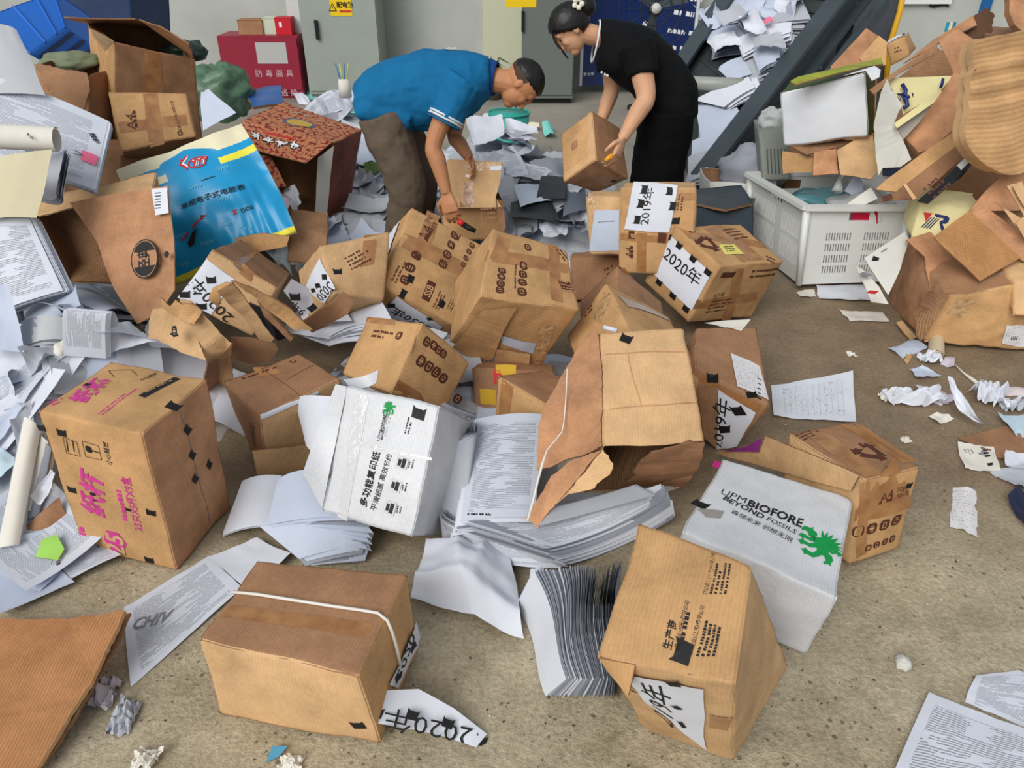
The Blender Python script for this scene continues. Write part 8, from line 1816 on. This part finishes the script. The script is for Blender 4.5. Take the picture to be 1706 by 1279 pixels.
m = MB(); q = [G(1570, 637, .10), G(1592, 640, .10), G(1634, 722, .015), G(1606, 700, .02)]; quad_sheet(m, q, PAPER, 5, .04, .01, (12, 16)); tag(m.build('paper_sheet'), 'long curled white sheet standing up among the litter at right', 'paper')
m = MB(); m.tube([G(1588, 604, .012), G(1604, 620, .01), G(1620, 632, .01), G(1631, 640, .008)], [.003, .004, .009, .007], PAPER_W, 6); tag(m.build('paper_strip'), 'thin white paper strip right of the lilac card', 'paper')
m = MB(); m.tube([G(1540, 568, .03), G(1570, 567, .03), G(1596, 567, .02)], .004, KRAFT_L, 6); tag(m.build('stick'), 'thin pale stick across the cardboard tube', 'stick')
m = MB(); rr_ = random.Random(3); lump('stone', 'white stone chip alone on the front right floor', 'stone', G(1505, 1104, .012), (.020, .026, .016), plain('white_stone', (206, 204, 198), .8, bump=.5, scale=60), 12, .4, sub=(14, 10))
board('plastic_scrap', 'light blue plastic scrap at the bottom edge', 'scrap', [G(*p) for p in ((440, 1272, .004), (452, 1244, .01), (478, 1244, .012), (462, 1262, .006))], plain('light_blue_plastic', (84, 156, 190), .4), .002)
# flakes of grit, dry leaves and paper crumbs
m = MB(); rr_ = random.Random(77); GR = [plain('dark_grit', (58, 50, 42), .9), plain('brown_leaf', (84, 66, 46), .8), plain('grey_grit', (96, 88, 76), .9), plain('white_crumb', (206, 204, 200), .8)]
for k in range(420):
    px, py = rr_.uniform(20, 1706), rr_.uniform(930, 1285) if k < 330 else rr_.uniform(560, 930); c = G(px, py, .003); a = rr_.uniform(0, 6.28); L = rr_.uniform(.002, .006) * (1 if k % 9 else 1.9); w = L * rr_.uniform(.3, .7)
    if k % 9 == 0: L *= .6
    d = V(math.cos(a), math.sin(a), rr_.uniform(-.1, .3)); e = V(-d.y, d.x, 0)
    m.add([c - d * L, c + e * w, c + d * L, c - e * w, c + V(0, 0, w * .7)], [(0, 1, 4), (1, 2, 4), (2, 3, 4), (3, 0, 4)], GR[3] if k % 9 == 0 else GR[k % 3])
tag(m.build('floor_litter'), 'grit, leaf flakes and paper crumbs strewn over the floor', 'litter', kind='stuff')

• **WHAT YOU ARE ASKED TO DO**:
Take the data above and repeat it exactly, leaving each picture out.

• **THE OUTPUT**:
The Blender Python script for this scene continues. Write part 8, from line 1816 on. This part finishes the script. The script is for Blender 4.5. Take the picture to be 1706 by 1279 pixels.
m = MB(); q = [G(1570, 637, .10), G(1592, 640, .10), G(1634, 722, .015), G(1606, 700, .02)]; quad_sheet(m, q, PAPER, 5, .04, .01, (12, 16)); tag(m.build('paper_sheet'), 'long curled white sheet standing up among the litter at right', 'paper')
m = MB(); m.tube([G(1588, 604, .012), G(1604, 620, .01), G(1620, 632, .01), G(1631, 640, .008)], [.003, .004, .009, .007], PAPER_W, 6); tag(m.build('paper_strip'), 'thin white paper strip right of the lilac card', 'paper')
m = MB(); m.tube([G(1540, 568, .03), G(1570, 567, .03), G(1596, 567, .02)], .004, KRAFT_L, 6); tag(m.build('stick'), 'thin pale stick across the cardboard tube', 'stick')
m = MB(); rr_ = random.Random(3); lump('stone', 'white stone chip alone on the front right floor', 'stone', G(1505, 1104, .012), (.020, .026, .016), plain('white_stone', (206, 204, 198), .8, bump=.5, scale=60), 12, .4, sub=(14, 10))
board('plastic_scrap', 'light blue plastic scrap at the bottom edge', 'scrap', [G(*p) for p in ((440, 1272, .004), (452, 1244, .01), (478, 1244, .012), (462, 1262, .006))], plain('light_blue_plastic', (84, 156, 190), .4), .002)
# flakes of grit, dry leaves and paper crumbs
m = MB(); rr_ = random.Random(77); GR = [plain('dark_grit', (58, 50, 42), .9), plain('brown_leaf', (84, 66, 46), .8), plain('grey_grit', (96, 88, 76), .9), plain('white_crumb', (206, 204, 200), .8)]
for k in range(420):
    px, py = rr_.uniform(20, 1706), rr_.uniform(930, 1285) if k < 330 else rr_.uniform(560, 930); c = G(px, py, .003); a = rr_.uniform(0, 6.28); L = rr_.uniform(.002, .006) * (1 if k % 9 else 1.9); w = L * rr_.uniform(.3, .7)
    if k % 9 == 0: L *= .6
    d = V(math.cos(a), math.sin(a), rr_.uniform(-.1, .3)); e = V(-d.y, d.x, 0)
    m.add([c - d * L, c + e * w, c + d * L, c - e * w, c + V(0, 0, w * .7)], [(0, 1, 4), (1, 2, 4), (2, 3, 4), (3, 0, 4)], GR[3] if k % 9 == 0 else GR[k % 3])
tag(m.build('floor_litter'), 'grit, leaf flakes and paper crumbs strewn over the floor', 'litter', kind='stuff')